Ya más relajado, viene el momento en el que, según Guido, muchos terminan de entender el poder de la experiencia. Sentado en el salón adyacente a la habitación, tomamos cervezas y conversamos. Es en esta etapa en la que Guido más se asemeja a un psicólogo o un cura en un confesionario. Deslastrados de la tensión inicial, los clientes dejan fluir las cosas más íntimas. “En una ocasión”, cuenta, “vino una chica que le quería hacer una sorpresa a su novio. Le decoró la habitación y lo citó a cierta hora. Cuando llegó a la parte de afuera de la casa, tenía una actitud muy prevenida, sospechosa. Bajé a abrirle pero él no entendía nada y se puso agresivo, hasta el punto en que casi nos vamos a las manos. Por suerte logré convencerlo y explicarle que, si subía, iba a entender de qué iba la sorpresa. El chico subió, rompió todo lo que podía romper en la habitación y al final… Me dio un abrazo y me lo agradeció”. 

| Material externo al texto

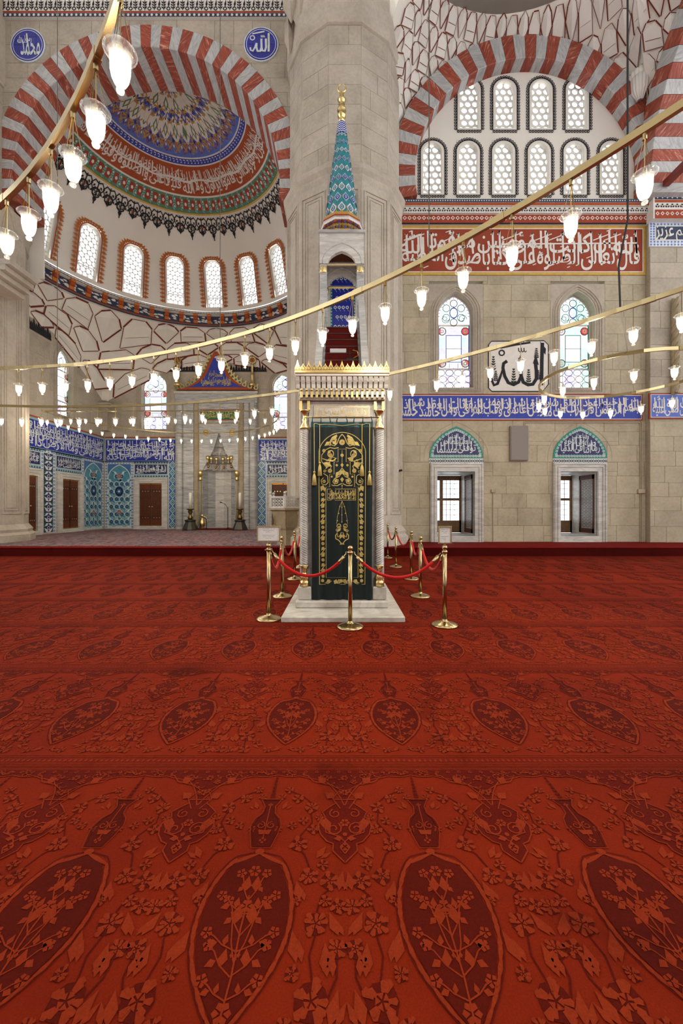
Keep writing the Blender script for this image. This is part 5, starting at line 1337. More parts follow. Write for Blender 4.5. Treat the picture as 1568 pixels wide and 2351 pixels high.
def frieze(parent, fmap, u0, u1, words, seed):
    a = Art(); a.rect(u0, u1, b0 - .08, b1 + .10, 'tile_aqua', 1); a.rect(u0 + .05, u1 - .05, b0, b1, 'tile_cobalt', 2)
    h = len(words) // 2
    a.thuluth(words[:h], u0 + .1, u1 - .1, b0 + .04, b0 + (b1 - b0) * .62, 'tile_white', 3, seed); a.thuluth(words[h:], u0 + .1, u1 - .1, b0 + (b1 - b0) * .45, b1 - .03, 'tile_white', 3, seed + 1)
    a.rect(u0 + .4, u1 - .5, (b0 + b1) / 2 - .015, (b0 + b1) / 2 + .015, 'tile_white', 4)
    a.rect(u0, u1, b1 + .10, b1 + .20, 'paint_rust', 1)
    n = round((u1 - u0) / .2)
    for k in range(n): a.disc((u0 + (k + .5) * (u1 - u0) / n, b0 - .04), .03, 'paint_navy', 2, 4)
    a.emit('tile_frieze', fmap, parent, .0035)
frieze(ab, bm_, XL + .05, T(405), verse[:18], 2); frieze(ab, bm_, T(592), XR - .1, verse[18:34], 5)
# dark cresting painted above the niche
a = Art()
for u0, u1 in ((T(388), T(452)), (T(528), T(612))):
    z0, z1 = pZ(854, YB), pZ(836, YB); a.rect(u0, u1, z0, z0 + .06, 'ink', 1); n = round((u1 - u0) / .3)
    for k in range(n * 2):
        c = u0 + (k + .5) * (u1 - u0) / n / 2; h = (z1 - z0) * (1.0 if k % 2 == 0 else .7); a.poly([(c - .1, z0), (c - .06, z0 + h * .35), (c - .07, z0 + h * .5), (c, z0 + h), (c + .07, z0 + h * .5), (c + .06, z0 + h * .35), (c + .1, z0)], 'ink', 2)
a.emit('painted_cresting', plane_map(YB - .03), ab)
# -- tiles of the side wall (u = distance along the wall)
U = lambda px: 13.7 * F / (784 - px)
tile_field(al, xm, U(188), YB - .05, zf, zt1, 'arch', 6); tile_field(al, xm, U(94), U(127), zf, zt1, 'palmette', 7)
tile_field(al, xm, 14.5, U(30), zf, zt1, 'palmette', 8)
cartouche(al, xm, U(30), U(94), pZ(1096, YB), zt1, 'عليهم ولا الضالين امين'.split()); cartouche(al, xm, U(127), U(188), pZ(1096, YB), zt1, 'صراط الذين انعمت عليهم غير المغضوب'.split())
shut_door('door_3', 'carved wooden double door beside the left pillar', xm, U(30), U(93), ZP, pZ(1097, YB), 1)
shut_door('door_4', 'carved wooden double door in the apse side wall near the tiled corner', xm, U(128), U(187), ZP, pZ(1097, YB), 1)
tile_field(al, xm, U(30), U(94), ZP, ZP + .2, 'strip', 1)
frieze(al, xm, 14.5, YB - .05, verse[10:44], 9)
a = Art(); z0, z1 = 9.35, 9.95; u0, u1 = 15.4, lwY[0] - .35; a.rect(u0, u1, z0, z0 + .09, 'ink', 1); n = 12
for k in range(n * 2):
    c = u0 + (k + .5) * (u1 - u0) / n / 2; h = (z1 - z0) * (1.0 if k % 2 == 0 else .7); a.poly([(c - .09, z0), (c - .06, z0 + h * .35), (c - .08, z0 + h * .5), (c, z0 + h), (c + .08, z0 + h * .5), (c + .06, z0 + h * .35), (c + .09, z0)], 'ink', 2)
a.emit('painted_cresting', lambda u, v, d: (XL + .03 + d, u, v), al)
# carved corner corbel
mb = MB(); q = (XL + .5, YB - .5)
for k in range(5): mb.box(XL, XL + .7 - .06 * k, YB - .7 + .06 * k, YB, 7.3 - .09 * k, 7.4 - .09 * k)
mb.box(XL, XL + .42, YB - .42, YB, 5.9, 6.95); mb.build('corner_corbel', 'stone_grey', ab)

# -- prayer niche
MY = YB - .12
mh = empty('mihrab', (T(498), YB, ZP)); mh.location = (0, 0, 0); tag(mh, 'tall grey marble prayer niche with gilded gable', 'prayer niche', kind='structure')
u0, u1 = MHX; zt_ = pZ(903, YB); n0, n1 = T(467), T(541); nz = pZ(1080, YB)
mm = plane_map(MY)
holed([(u0, ZP), (u0, zt_), (u1, zt_), (u1, ZP)], [(n0, ZP + .12), (n0, nz), ((n0 * 2 + n1) / 3, nz + 1.2), ((n0 + n1) / 2, nz + 2.2), ((n0 + 2 * n1) / 3, nz + 1.2), (n1, nz), (n1, ZP + .12)], mm, -.12, .0, 'marble_front', 'marble_grey', mh)
for px0, px1, mat in ((405, 422, 'marble_grey'), (424, 447, 'marble_grey'), (448, 457, 'limestone'), (551, 560, 'limestone'), (562, 573, 'marble_grey'), (574, 591, 'marble_grey')):
    # piers built of stacked stripes
    z = ZP; k = 0
    while z < zt_ - .6 - .01:
        h = min(.75, zt_ - .6 - z); rnd = px1 - px0 > 15 and (px0 in (405, 574))
        x0, x1 = T(px0), T(px1); mb = MB()
        if rnd:
            c = (x0 + x1) / 2; rr = (x1 - x0) / 2; vs = []; N = 9
            for zz in (z + .004, z + h - .004): vs += [(c - rr * cos(pi * j / (N - 1)), MY - .02 - rr * .8 * sin(pi * j / (N - 1)), zz) for j in range(N)]
            mb.add(vs, [(j, j + 1, N + j + 1, N + j) for j in range(N - 1)])
        else: mb.cbox(x0, x1, MY - .07, MY, z + .003, z + h - .003, .008)
        mb.build('pier_stone', mat, mh); z += h; k += 1
MB().box(u0, u1, MY - .10, MY, zt_ - .6, zt_).build('lintel', 'marble_grey', mh)
MB().box(u0 - .03, u1 + .03, MY - .15, MY, zt_ - .06, zt_ + .05).build('lintel_moulding', 'marble', mh)
fz0, fz1 = pZ(1078, YB), pZ(972, YB)
moulding([(T(457), fz0), (T(457), fz1), (T(550), fz1), (T(550), fz0)], .12, mm, .0, .05, 'inner_frame', 'limestone', mh)
# niche: seven-sided recess of banded marble
pts = [(n0 + (n1 - n0) * (.5 - .5 * cos(pi * k / 6)), YB + .85 * sin(pi * k / 6)) for k in range(7)]
bk = MB()
for j in range(6):
    z = ZP
    while z < nz - .01:
        h = min(.42, nz - z); p_, q_ = pts[j], pts[j + 1]
        m_ = MB(); m_.add([(*p_, z + .004), (*q_, z + .004), (*q_, z + h - .004), (*p_, z + h - .004)], [(0, 1, 2, 3)]); m_.build('niche_stone', 'marble_grey' if j in (0, 1, 4, 5) else 'marble', mh); z += h
MB().box(n0 - .3, n1 + .3, YB + .9, YB + 1.0, ZP, nz + 2.6).box(n0 - .3, n0 - .05, YB + .02, YB + 1, ZP, nz + 2.6).box(n1 + .05, n1 + .3, YB + .02, YB + 1, ZP, nz + 2.6).box(n0 - .3, n1 + .3, YB + .02, YB + 1, nz + 2.5, nz + 2.6).build('niche_backing', 'marble', mh)
for r_ in range(5):                                   # stalactite hood
    fr_ = 1 - r_ / 5.4; z0 = nz + r_ * .46; cxm = (n0 + n1) / 2; N = 7 - r_
    mb = MB()
    for j in range(N):
        a0, a1 = pi * j / N, pi * (j + 1) / N; am = (a0 + a1) / 2; rr = (n1 - n0) / 2 * fr_; ry = .85 * fr_
        P3 = lambda a_, rsc, z: (cxm - rr * rsc * cos(a_), YB + ry * rsc * sin(a_) - .05, z)
        mb.add([P3(a0, 1, z0), P3(a1, 1, z0), P3(a1, .95, z0 + .46), P3(a0, .95, z0 + .46), P3(am, .72, z0 + .1), P3(am, 1.05, z0 + .4)], [(0, 4, 5, 3), (4, 1, 2, 5), (0, 1, 4), (3, 5, 2)])
    mb.build('hood_tier', 'marble', mh)
for px_, py_ in ((477, 1051), (485, 1053), (497, 1054), (512, 1054), (524, 1053), (531, 1051)):
    q = at(px_, py_, YB - .16); m_ = MB(); m_.lathe([(.0, -.32), (.06, -.24), (.03, -.16), (.1, -.06), (.1, .12), (.0, .12)], 8, q, 0, cap=False); m_.build('gilt_pendant', 'gold', mh, True)
for px_, py_ in ((478, 1071), (496, 1073), (514, 1073), (531, 1072)):
    q = at(px_, py_, YB - .15); m_ = MB(); m_.ball(q, .08, 6); m_.build('gilt_boss', 'copper_gold', mh, True)
for px_ in (473, 533):
    q = at(px_, 993, MY - .04); m_ = MB(); m_.prism([(q.x + .19 * cos(k * pi / 10), q.z + .19 * sin(k * pi / 10)) for k in range(20)], plane_map(MY), 0, .06); g_ = m_.build('gilt_disc', 'gold', mh)
    a = Art(); a.ring((q.x, q.z), .13, .15, 'brass_dark', 1, 14); a.rect(q.x - .1, q.x + .1, q.z - .02, q.z + .02, 'brass_dark', 1); a.emit('disc_pattern', plane_map(MY - .06), g_, .004)
for px_ in (463, 546):                                # slim corner columns
    x = T(px_); zc0, zc1 = ZP + .1, pZ(1085, YB)
    m_ = MB(); m_.lathe([(.07, zc0), (.07, zc1 - .5)], 8, (x, MY - .08, 0)); m_.build('corner_column', 'limestone', mh, True)
    m_ = MB(); m_.lathe([(.06, 0), (.13, .08), (.06, .18), (.09, .25), (.16, .45), (.13, .6), (.03, .62)], 10, (x, MY - .08, zc1 - .5)); m_.build('gilt_capital', 'gold', mh, True)
gp = MB().box(T(462), T(551), MY - .05, MY, pZ(966, YB), pZ(942, YB)).build('green_panel', 'paint_red', mh)
a = Art(); a.rect(T(463.5), T(549.5), pZ(964.5, YB), pZ(943.5, YB), 'panel_green', 1); a.thuluth('كلما دخل عليها زكريا المحراب'.split(), T(466), T(547), pZ(963, YB), pZ(945, YB), 'gold_thread', 2, 2); a.emit('panel_lettering', plane_map(MY - .05), gp, .004)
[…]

Como este, hay miles de agradecimientos escritos a mano en varios cuadernos que yacen sobre una mesa del living. Algunos eligieron expresarlo con dibujos, otros con poemas y otros con chistes. Pero todos concuerdan en que una experiencia como The Break Club es necesaria de vez en cuando en la vida acelerada de hoy en día. Yo por lo menos pretendo volver a romper cada cierto tiempo. Eso sí, para la próxima, creo que ya sé la técnica ideal: batear botellas con Sinatra desde el comienzo.